Mexico president justifies release of kingpin targeted by US

Mexican President Andrés Manuel López Obrador on Wednesday defended the 2013 ruling that freed one of the drug lords most wanted by U.S. authorities, even though Mexico’s Supreme Court later ruled it was a mistake.

Rafael Caro Quintero walked free while serving a 40-year sentence for the torture-murder of U.S. Drug Enforcement Administration agent Enrique "Kiki" Camarena in 1985, and has since apparently resumed his role as violent drug trafficker.

Caro Quintero is at the top of the DEA’s Most Wanted list, with a $20 million reward for his capture.

López Obrador said Wednesday the legal appeal that led to Caro Quintero’s release was "justified" because supposedly no verdict had been handed down against the drug lord after 27 years in jail. López Obrador also depicted a later warrant for his re-arrest as an example of U.S. pressure.
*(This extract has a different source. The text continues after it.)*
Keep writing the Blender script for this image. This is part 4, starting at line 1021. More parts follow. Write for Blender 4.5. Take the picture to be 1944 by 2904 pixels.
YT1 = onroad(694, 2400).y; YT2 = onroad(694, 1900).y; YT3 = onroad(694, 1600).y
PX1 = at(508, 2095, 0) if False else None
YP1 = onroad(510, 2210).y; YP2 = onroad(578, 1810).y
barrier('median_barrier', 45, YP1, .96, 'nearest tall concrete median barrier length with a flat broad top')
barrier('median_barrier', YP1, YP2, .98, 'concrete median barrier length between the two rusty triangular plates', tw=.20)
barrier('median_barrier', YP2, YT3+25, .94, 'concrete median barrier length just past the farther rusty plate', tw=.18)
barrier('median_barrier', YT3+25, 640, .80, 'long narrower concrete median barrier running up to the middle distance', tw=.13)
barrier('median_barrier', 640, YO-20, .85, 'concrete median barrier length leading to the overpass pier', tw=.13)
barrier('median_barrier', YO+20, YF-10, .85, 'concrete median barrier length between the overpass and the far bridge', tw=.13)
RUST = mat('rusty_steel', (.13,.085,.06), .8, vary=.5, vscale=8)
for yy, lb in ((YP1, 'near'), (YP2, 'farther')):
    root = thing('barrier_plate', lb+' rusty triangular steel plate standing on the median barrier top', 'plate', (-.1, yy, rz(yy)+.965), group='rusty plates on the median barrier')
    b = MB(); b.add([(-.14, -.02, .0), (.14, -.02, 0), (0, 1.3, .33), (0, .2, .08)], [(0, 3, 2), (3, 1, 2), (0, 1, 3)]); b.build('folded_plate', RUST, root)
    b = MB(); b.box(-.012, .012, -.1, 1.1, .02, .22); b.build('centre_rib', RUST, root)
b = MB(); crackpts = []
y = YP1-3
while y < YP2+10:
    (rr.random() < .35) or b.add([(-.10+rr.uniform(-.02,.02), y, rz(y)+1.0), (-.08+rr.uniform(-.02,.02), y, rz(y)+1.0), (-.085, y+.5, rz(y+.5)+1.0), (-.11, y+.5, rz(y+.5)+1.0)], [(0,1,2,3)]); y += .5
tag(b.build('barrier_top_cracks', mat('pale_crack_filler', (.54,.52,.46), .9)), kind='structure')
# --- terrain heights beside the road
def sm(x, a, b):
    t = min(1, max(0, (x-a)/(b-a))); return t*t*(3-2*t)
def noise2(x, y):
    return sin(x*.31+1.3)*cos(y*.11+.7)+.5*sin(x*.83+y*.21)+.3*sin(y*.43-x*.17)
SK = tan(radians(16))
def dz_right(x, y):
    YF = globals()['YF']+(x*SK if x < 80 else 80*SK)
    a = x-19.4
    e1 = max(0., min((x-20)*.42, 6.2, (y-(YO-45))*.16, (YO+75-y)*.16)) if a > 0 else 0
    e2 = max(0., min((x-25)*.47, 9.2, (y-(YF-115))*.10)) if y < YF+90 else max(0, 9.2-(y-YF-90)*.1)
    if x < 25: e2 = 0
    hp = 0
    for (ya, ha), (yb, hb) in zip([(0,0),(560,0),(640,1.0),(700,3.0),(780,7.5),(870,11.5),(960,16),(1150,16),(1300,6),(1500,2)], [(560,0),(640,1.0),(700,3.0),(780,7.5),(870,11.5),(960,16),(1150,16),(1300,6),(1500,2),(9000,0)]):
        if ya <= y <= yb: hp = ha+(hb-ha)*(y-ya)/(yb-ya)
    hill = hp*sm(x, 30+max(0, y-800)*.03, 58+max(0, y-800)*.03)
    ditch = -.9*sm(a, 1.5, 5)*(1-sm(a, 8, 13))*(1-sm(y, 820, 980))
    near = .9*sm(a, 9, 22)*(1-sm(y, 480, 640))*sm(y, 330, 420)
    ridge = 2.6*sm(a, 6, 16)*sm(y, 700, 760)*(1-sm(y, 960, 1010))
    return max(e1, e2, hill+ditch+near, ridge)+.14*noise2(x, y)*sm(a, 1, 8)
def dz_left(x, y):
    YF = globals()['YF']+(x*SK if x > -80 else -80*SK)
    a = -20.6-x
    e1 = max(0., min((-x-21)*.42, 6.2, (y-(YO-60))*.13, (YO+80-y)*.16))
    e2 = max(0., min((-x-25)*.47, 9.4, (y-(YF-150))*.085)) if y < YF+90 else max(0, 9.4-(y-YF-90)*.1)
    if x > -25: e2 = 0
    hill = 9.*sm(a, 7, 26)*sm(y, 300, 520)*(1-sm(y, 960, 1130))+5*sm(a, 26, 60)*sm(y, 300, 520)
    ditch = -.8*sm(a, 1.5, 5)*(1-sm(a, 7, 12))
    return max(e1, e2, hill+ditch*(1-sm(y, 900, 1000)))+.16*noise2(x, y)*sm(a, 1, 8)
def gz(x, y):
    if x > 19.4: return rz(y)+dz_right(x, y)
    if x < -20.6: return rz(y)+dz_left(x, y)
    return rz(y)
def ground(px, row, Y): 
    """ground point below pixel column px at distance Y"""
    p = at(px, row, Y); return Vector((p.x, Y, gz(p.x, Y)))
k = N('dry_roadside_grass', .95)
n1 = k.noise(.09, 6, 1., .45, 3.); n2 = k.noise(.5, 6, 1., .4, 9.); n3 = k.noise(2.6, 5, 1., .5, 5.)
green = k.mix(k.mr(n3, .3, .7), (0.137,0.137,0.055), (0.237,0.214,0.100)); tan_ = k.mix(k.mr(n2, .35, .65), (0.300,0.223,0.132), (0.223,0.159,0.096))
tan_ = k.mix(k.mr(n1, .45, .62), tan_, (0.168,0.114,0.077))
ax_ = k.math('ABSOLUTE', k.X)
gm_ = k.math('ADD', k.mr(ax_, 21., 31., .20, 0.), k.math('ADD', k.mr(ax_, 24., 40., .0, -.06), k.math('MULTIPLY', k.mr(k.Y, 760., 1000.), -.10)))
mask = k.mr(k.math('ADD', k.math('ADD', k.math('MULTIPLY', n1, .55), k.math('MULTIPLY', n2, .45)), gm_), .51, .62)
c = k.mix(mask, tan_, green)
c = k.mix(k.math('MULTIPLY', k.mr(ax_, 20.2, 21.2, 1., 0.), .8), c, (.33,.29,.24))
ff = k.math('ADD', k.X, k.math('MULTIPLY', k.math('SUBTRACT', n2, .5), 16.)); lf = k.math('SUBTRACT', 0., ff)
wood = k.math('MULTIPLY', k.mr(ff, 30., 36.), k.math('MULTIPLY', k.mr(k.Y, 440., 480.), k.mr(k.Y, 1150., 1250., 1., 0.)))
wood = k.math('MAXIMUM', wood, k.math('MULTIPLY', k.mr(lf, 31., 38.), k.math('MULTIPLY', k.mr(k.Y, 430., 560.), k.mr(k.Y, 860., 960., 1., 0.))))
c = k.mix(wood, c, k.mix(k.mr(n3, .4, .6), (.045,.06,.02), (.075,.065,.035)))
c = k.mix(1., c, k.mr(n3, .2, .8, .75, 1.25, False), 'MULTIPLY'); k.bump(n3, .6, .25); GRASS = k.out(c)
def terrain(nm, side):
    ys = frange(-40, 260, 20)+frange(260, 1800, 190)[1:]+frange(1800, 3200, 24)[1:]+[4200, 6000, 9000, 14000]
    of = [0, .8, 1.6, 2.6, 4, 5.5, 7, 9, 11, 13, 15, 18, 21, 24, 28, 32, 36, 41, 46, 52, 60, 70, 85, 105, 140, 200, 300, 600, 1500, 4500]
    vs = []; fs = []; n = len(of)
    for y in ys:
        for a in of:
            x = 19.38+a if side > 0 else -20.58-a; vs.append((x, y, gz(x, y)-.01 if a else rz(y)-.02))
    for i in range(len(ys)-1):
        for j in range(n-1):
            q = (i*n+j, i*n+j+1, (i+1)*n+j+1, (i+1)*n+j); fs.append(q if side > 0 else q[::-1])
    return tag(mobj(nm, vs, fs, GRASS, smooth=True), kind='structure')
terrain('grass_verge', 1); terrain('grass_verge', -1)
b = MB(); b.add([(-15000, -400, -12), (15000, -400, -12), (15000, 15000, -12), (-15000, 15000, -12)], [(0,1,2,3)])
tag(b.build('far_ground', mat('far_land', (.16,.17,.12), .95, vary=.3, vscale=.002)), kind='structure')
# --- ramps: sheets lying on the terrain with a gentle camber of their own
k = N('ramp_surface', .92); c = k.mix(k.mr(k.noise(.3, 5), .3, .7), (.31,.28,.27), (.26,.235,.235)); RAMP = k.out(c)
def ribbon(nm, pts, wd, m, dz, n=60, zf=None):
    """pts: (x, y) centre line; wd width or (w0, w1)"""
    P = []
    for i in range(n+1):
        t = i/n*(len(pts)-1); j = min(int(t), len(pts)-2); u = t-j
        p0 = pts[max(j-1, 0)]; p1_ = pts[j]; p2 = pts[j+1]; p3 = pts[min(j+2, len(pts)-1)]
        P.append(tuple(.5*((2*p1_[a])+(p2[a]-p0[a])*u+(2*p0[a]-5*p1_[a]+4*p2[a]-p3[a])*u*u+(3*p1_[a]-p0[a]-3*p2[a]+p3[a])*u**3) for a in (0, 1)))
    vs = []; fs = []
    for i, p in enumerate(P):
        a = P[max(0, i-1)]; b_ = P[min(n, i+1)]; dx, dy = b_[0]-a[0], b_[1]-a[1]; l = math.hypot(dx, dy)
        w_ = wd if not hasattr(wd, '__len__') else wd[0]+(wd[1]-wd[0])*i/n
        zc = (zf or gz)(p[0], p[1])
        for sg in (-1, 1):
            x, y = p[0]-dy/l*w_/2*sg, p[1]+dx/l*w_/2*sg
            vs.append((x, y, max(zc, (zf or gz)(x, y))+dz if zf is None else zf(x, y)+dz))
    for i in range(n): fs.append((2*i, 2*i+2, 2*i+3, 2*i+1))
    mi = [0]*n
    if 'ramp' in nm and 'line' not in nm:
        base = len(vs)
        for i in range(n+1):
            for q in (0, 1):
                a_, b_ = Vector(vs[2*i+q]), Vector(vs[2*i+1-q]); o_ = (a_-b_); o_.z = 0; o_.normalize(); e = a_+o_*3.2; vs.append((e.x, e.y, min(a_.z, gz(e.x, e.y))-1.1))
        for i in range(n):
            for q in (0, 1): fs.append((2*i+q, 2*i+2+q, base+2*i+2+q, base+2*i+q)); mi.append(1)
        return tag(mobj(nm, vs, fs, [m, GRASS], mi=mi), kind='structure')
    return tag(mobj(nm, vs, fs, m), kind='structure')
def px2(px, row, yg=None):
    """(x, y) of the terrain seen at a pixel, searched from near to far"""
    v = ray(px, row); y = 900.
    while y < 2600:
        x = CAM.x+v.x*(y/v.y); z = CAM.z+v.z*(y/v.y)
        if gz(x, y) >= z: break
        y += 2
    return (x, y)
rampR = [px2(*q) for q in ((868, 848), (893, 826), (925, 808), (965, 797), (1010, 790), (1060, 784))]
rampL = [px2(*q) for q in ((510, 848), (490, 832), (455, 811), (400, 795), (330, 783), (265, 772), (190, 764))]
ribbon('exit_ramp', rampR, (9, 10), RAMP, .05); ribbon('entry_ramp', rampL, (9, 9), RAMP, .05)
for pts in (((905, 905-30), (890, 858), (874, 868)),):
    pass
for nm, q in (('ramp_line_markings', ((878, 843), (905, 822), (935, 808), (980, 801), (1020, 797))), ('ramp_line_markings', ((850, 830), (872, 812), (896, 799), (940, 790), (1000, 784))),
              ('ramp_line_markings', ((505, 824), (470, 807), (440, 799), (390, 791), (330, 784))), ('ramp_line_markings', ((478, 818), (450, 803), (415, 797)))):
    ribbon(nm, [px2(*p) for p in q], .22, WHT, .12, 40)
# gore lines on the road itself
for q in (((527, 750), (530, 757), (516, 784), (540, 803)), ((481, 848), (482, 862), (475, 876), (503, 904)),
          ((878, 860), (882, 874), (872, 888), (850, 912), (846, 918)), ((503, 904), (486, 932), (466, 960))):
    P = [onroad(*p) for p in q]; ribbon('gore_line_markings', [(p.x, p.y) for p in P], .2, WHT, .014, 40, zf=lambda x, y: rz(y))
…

"Once he was out, they had to look for him again, because the United States demanded he shouldn’t have been released, but legally the appeal was justified," López Obrador said.

Presidential spokesman Jesús Ramírez said "the president was just saying that it was a legal aberration that the judge had not issued a verdict on Mr. Caro Quintero after 27 years … but he was not defending his release."

There was a verdict — but a Mexican appeals court initially decided it had come from the wrong judge.

In August 2013, the appeals court overturned Caro Quintero’s 40-year sentence in the killing of Camarena and a Mexican government pilot. The panel argued a state court should have overseen the case, not a federal one, and ordered his immediate release from a maximum-security prison.

Mexico’s Supreme Court annulled the order releasing him months later, saying Camarena was a registered U.S. government agent and therefore his killing was a federal crime and had been properly tried. An arrest warrant was issued for Caro Quintero, who has been in hiding since his release.

His late-night release angered the U.S. government and surprised Mexican prosecutors, who weren’t notified until hours after it took place.

The issue is a thorny one for López Obrador, who has publicly stated that the Mexican government is no longer interested in detaining drug lords. In 2019, López Obrador ordered the release of Ovidio Guzman, a son of imprisoned drug lord Joaquín "El Chapo" Guzman, to avoid bloodshed.

Even if the president was misinformed about why Caro Quintero was released in 2013, more than five years before he took office, it seems to illustrate how little importance the case — or the search for the drug lord — apparently has for the Mexican government, even while it remains a top priority for the United States.

Since his release, Caro Quintero has reportedly established alliances with other cartels and has established an operation in the northern state of Sonora, reputedly to wrest territory from Guzman’s sons and the Sinaloa cartel.